When he isn’t in meetings or occupied with research, Fraga is devoting time to completing an introductory American government textbook aimed at high school students. The book grew out of his work on the Civic Engagement in Education Committee of the American Political Science Association, convened in response to data showing that the lowest voting rates are among youth 18 to 26.

“Among the reasons given for why youth tend not to be involved in formal processes of government is how American politics tends to be taught in secondary schools,” Fraga said. “It has a tendency to be taught as a set of rules to be learned, procedures to be memorized, facts and figures to have at hand. Our goal is to do something that empowers students to understand their responsibilities as citizens to build their own better future.”

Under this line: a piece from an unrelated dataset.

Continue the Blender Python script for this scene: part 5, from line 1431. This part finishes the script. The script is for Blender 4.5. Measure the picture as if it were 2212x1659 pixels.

It’s the first time he’s ever written a textbook, and Fraga said the various state regulations involved are complex, but as a student of politics, he’s enjoying the process.

Given all that’s on his agenda, Fraga isn’t obligated to teach for three years (his administrative appointment is for five years, subject to renewal), but he says he’s not sure he can stay away from the classroom that long. At Stanford he was so popular that there were widespread student protests when he left, and a tribute was held in his honor. He was given a hardback book containing personal messages from 72 of his current and former students. The dedication reads:

For all the times you inspired, enlightened and encouraged.

For the reassurance and support when we doubted ourselves and our next steps.

For reminding us that our capacity to solve the problems of the day is limited only by our resolve.

For your energy, your generosity and your wisdom.

We honor you.


With that kind of appreciation, why did he leave?This new work gives me a chance to take the goal I’ve always been committed to of expanding opportunities for individuals who come from communities without histories of significant opportunity and work on that at a higher institutional level,” Fraga said.That’s exciting.”